Ce nouveau travail ne réconforte néanmoins pas Primo Levi. Il connaît les lois du Lager et sait parfaitement ce qui risque de lui arriver au moindre faux pas : “ Dans ces conditions, quelqu’un de moins rompu que nous aux choses du Lager pourrait être tenté d’espérer survivre et de penser à la liberté. Nous non : nous, nous savons comment les choses se passent ici : tout de suite et le plus intensément possible : mais demain, c’est l’incertitude. Au premier récipient brise, à la première erreur de mesure, à la moindre inattention, je retournerai me consumer dans la neige et le vent, jusqu'à ce que moi aussi je sois bon pour la Cheminée. ” 

De plus, l’ennui le gagne peu à peu.
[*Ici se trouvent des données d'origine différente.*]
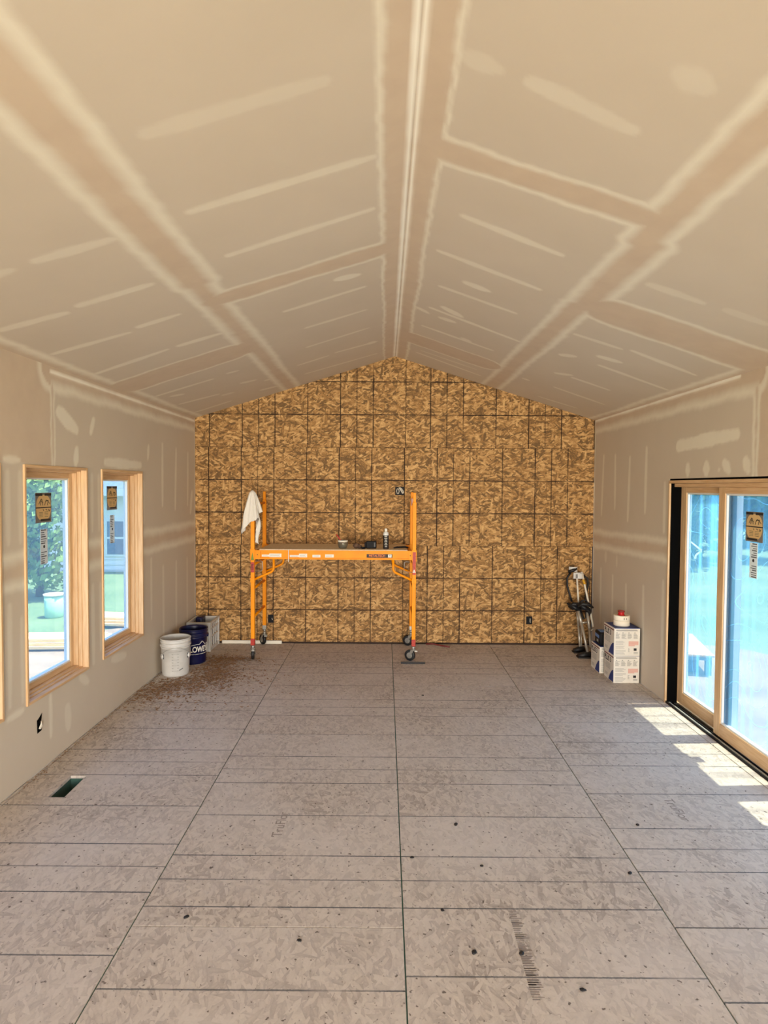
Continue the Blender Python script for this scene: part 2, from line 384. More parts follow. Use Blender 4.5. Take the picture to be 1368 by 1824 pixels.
def grid_obj(name, us, vs, P, mask, mats, holes=(), extra=None, flip=False):
    U, V = np.meshgrid(us, vs, indexing='ij'); co = P(U, V).reshape(-1, 3)
    nu, nv = len(us), len(vs)
    i, j = np.meshgrid(np.arange(nu - 1), np.arange(nv - 1), indexing='ij')
    uc = (us[:-1] + us[1:])[i] / 2; vc = (vs[:-1] + vs[1:])[j] / 2
    keep = np.ones(i.shape, bool)
    for (a, b, c, d) in holes: keep &= ~((uc > a) & (uc < b) & (vc > c) & (vc < d))
    i = i[keep]; j = j[keep]
    q = np.stack([i * nv + j, (i + 1) * nv + j, (i + 1) * nv + j + 1, i * nv + j + 1], -1)
    if flip: q = q[:, ::-1]
    me = bpy.data.meshes.new(name); col = mask(U, V).reshape(-1, 4)
    ev, ef = ([], []) if extra is None else extra
    nve = len(ev); n0 = len(co)
    allco = np.concatenate([co, np.array(ev, float).reshape(-1, 3)]) if nve else co
    me.vertices.add(len(allco)); me.vertices.foreach_set('co', allco.astype(np.float32).ravel())
    qe = (np.array(ef, int) + n0) if nve else np.zeros((0, 4), int)
    Q = np.concatenate([q, qe]); me.loops.add(Q.size); me.loops.foreach_set('vertex_index', Q.ravel().astype(np.int32))
    me.polygons.add(len(Q)); me.polygons.foreach_set('loop_start', (np.arange(len(Q)) * 4).astype(np.int32))
    me.polygons.foreach_set('loop_total', np.full(len(Q), 4, np.int32))
    me.polygons.foreach_set('material_index', np.concatenate([np.zeros(len(q)), np.ones(len(qe))]).astype(np.int32))
    a = me.attributes.new('mud', 'FLOAT_COLOR', 'POINT')
    full = np.zeros((len(allco), 4)); full[:n0] = col; a.data.foreach_set('color', full.astype(np.float32).ravel())
    me.update(calc_edges=True); me.validate()
    for m in mats: me.materials.append(m)
    o = bpy.data.objects.new(name, me); COL.objects.link(o); tag(o, kind='structure'); return o
def boxes_vf(bxs):
    V, F = [], []
    for (a, b) in bxs:
        n = len(V)
        for z in (a[2], b[2]):
            V += [(a[0], a[1], z), (b[0], a[1], z), (b[0], b[1], z), (a[0], b[1], z)]
        F += [(n, n + 3, n + 2, n + 1), (n + 4, n + 5, n + 6, n + 7), (n, n + 1, n + 5, n + 4), (n + 1, n + 2, n + 6, n + 5), (n + 2, n + 3, n + 7, n + 6), (n + 3, n, n + 4, n + 7)]
    return V, F
def axis(lo, mid, hi, coarse, fine, extra=()):
    a = np.concatenate([np.arange(lo, mid, coarse), np.arange(mid, hi, fine), [hi], np.array(extra, float)])
    a = np.unique(np.round(a, 4)); k = [0]
    ex = set(np.round(extra, 4)) | {round(lo, 4), round(hi, 4)}
    out = [a[0]]
    for x in a[1:]:
        if x - out[-1] < .004:
            if x in ex: out[-1] = x
            continue
        out.append(x)
    return np.array(out)
Y2 = 7.77
WIN = [(5.18, 6.05), (4.065, 4.93), (2.95, 3.815), (1.835, 2.70)]
WZ = (.50, 2.105)
DY0, DY1, DZ = 2.07, 5.69, 2.06
# left wall
Lb = [((4.42, 2.80), (Y2, 2.80), .165, .06), ((4.44, 2.72), (4.44, 2.05), .025, .02),
      ((3.2, 1.41), (Y2, 1.41), .125, .065), ((Y2, -.1), (Y2, 2.9), .05, .03)]
Ls = [((4.53, 2.50), (4.78, 2.39), .045, 1), ((5.06, 2.50), (5.01, 2.39), .022, 1), ((4.78, 2.24), (4.76, 2.13), .03, 1), ((6.23, 2.36), (6.21, 2.24), .022, .9),
      ((6.62, 2.41), (6.61, 1.76), .022, .8), ((7.05, 2.38), (7.01, 1.71), .022, .8), ((7.47, 2.35), (7.45, 1.74), .022, .7), ((5.27, 2.165), (6.02, 2.165), .035, .9),
      ((3.87, 2.13), (4.03, 2.13), .02, .8), ((7.62, 1.89), (7.56, 1.65), .03, .8), ((4.365, .47), (4.365, .18), .018, .7), ((4.6, .30), (4.61, .15), .035, .5),
      ((4.8, .47), (4.92, .40), .03, .6), ((5.37, .45), (5.64, .42), .03, .55), ((3.87, .49), (4.03, .49), .02, .7),
      ((3.90, 1.2), (3.89, .56), .02, .55), ((4.03, 1.1), (4.03, .55), .015, .5), ((5.02, 1.15), (5.02, .52), .022, .55), ((5.15, 1.15), (5.15, .6), .018, .5),
      ((3.90, 2.05), (3.90, 1.6), .02, .45), ((4.03, 2.05), (4.03, 1.6), .02, .45), ((5.02, 2.05), (5.02, 1.6), .02, .5), ((5.14, 2.05), (5.14, 1.6), .016, .5), ((6.10, 2.0), (6.10, 1.6), .015, .5),
      ((6.28, 1.22), (6.28, .62), .02, .6), ((6.62, 1.1), (6.62, .3), .025, .55), ((7.03, 1.1), (7.03, .35), .025, .6), ((7.42, 1.1), (7.42, .3), .022, .55)]
ys = axis(YF, 3.6, YB, .3, .014, [v for w in WIN for v in w]); zs = axis(0, .01, EAVE, .02, .014, WZ)
def Lmask(U, V): return mudmask(U, V, Lb, Ls, [((4.42, 2.772), (Y2, 2.772), .012), ((YB, 0), (YB, 3), .012)], [((3.0, 2.12), (4.42, 2.9)), ((YF, 0), (3.6, 2.9))])
def outer_boxes(x0, x1, holes, z1):
    b = []; e = sorted(holes); cur = YF - .15
    for (a, c, z0, zt) in e:
        b.append(((x0, cur, -.4), (x1, a, z1)))
        if z0 > 0: b.append(((x0, a, -.4), (x1, c, z0)))
        else: b.append(((x0, a, -.4), (x1, c, -.045)))
        b.append(((x0, a, zt), (x1, c, z1))); cur = c
    b.append(((x0, cur, -.4), (x1, YB + .15, z1))); return boxes_vf(b)
LH = [(a, b, WZ[0], WZ[1]) for a, b in WIN]
wl = grid_obj('wall_left', ys, zs, lambda U, V: np.stack([np.full(U.shape, XL), U, V], -1), Lmask, [M['drywall'], M['siding']], LH,
              outer_boxes(XL - .155, XL - .001, LH, EAVE + .06))
# right wall
Rb = [((4.40, 2.80), (Y2, 2.80), .16, .065), ((4.385, 2.68), (4.385, 2.0), .035, .03), ((5.5, 1.405), (Y2, 1.345), .115, .06), ((Y2, -.1), (Y2, 2.9), .05, .03)]
Rs = [((5.54, 2.35), (4.62, 2.38), .045, 1), ((5.36, 2.16), (5.36, 2.10), .035, .9), ((5.05, 2.16), (5.05, 2.10), .04, .9), ((4.86, 2.12), (4.85, 2.12), .015, .8), ((4.78, 2.17), (4.72, 2.11), .035, .9), ((4.5, 2.17), (4.47, 2.11), .04, .9),
      ((7.42, 2.35), (7.47, 1.65), .02, .8), ((7.05, 2.34), (7.04, 1.74), .02, .8), ((6.63, 2.3), (6.66, 1.63), .022, .85), ((6.21, 2.37), (6.22, 1.73), .024, .9), ((5.79, 2.02), (5.79, 1.57), .022, .7),
      ((7.45, 1.0), (7.45, .35), .022, .7), ((7.06, .97), (7.06, .45), .022, .75), ((6.67, .93), (6.65, .3), .022, .75), ((6.22, .98), (6.21, .30), .022, .75), ((5.78, 1.1), (5.78, .24), .022, .7), ((6.95, 1.2), (6.95, 1.1), .02, .5), ((7.3, 1.2), (7.3, 1.12), .03, .5)]
ys = axis(YF, 3.6, YB, .3, .014, [DY0, DY1]); zs = axis(0, .01, EAVE, .02, .014, [DZ])
def Rmask(U, V): return mudmask(U, V, Rb, Rs, [((4.6, 2.80), (Y2, 2.80), .014), ((YB, 0), (YB, 3), .012)], [((3.0, 2.05), (4.36, 2.9)), ((YF, 0), (3.6, 2.9))])
wr = grid_obj('wall_right', ys, zs, lambda U, V: np.stack([np.full(U.shape, XR), U, V], -1), Rmask, [M['drywall'], M['siding']], [(DY0, DY1, -1, DZ)],
              outer_boxes(XR + .001, XR + .155, [(DY0, DY1, 0, DZ)], EAVE + .06), flip=True)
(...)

Le travail de force l’empêchait de penser. A présent, il a plus de temps, est moins occupé par ses souffrances physiques et ce sont les souffrances morales qui prennent le dessus. Il écrit alors : “ Et puis, peut-on appeler ce que je fais un travail ? Travailler, c’est pousser des wagons, transporter des poutres, fendre des pierres, déblayer de la terre, empoigner à mains nues l’horreur du fer glace. Tandis que moi je reste assis toute la journée, avec devant moi un cahier et un crayon, et même un livre qu’on m’a donne pour me rafraîchir la mémoire sur les méthodes d’analyse. J’ai un tiroir ou je peux mettre mon calot et mes gants, et quand je veux sortir, il suffit que j’avertisse Herr Stawinoga, qui ne dit jamais rien et ne pose pas de questions si j’ai du retard : il a l’air de souffrir dans sa chair du désastre qui l’entoure. La douleur de se souvenir, la souffrance déchirante de se sentir homme, qui me mord comme un chien à l’instant où ma conscience émerge de l’obscurité. Alors je prends mon crayon et mon cahier, et j’écris ce que je ne pourrais dire à personne. ”

Primo Levi n’a pas pu rapporter ses écrits car la détention de papier et de feuilles était interdite. Il risquait la mort. Cependant, c’est pendant les mois de travail au laboratoire que son roman Si c’est un homme prend forme. Il le construit dans sa tête, ce qui lui permet de ne pas désespérer.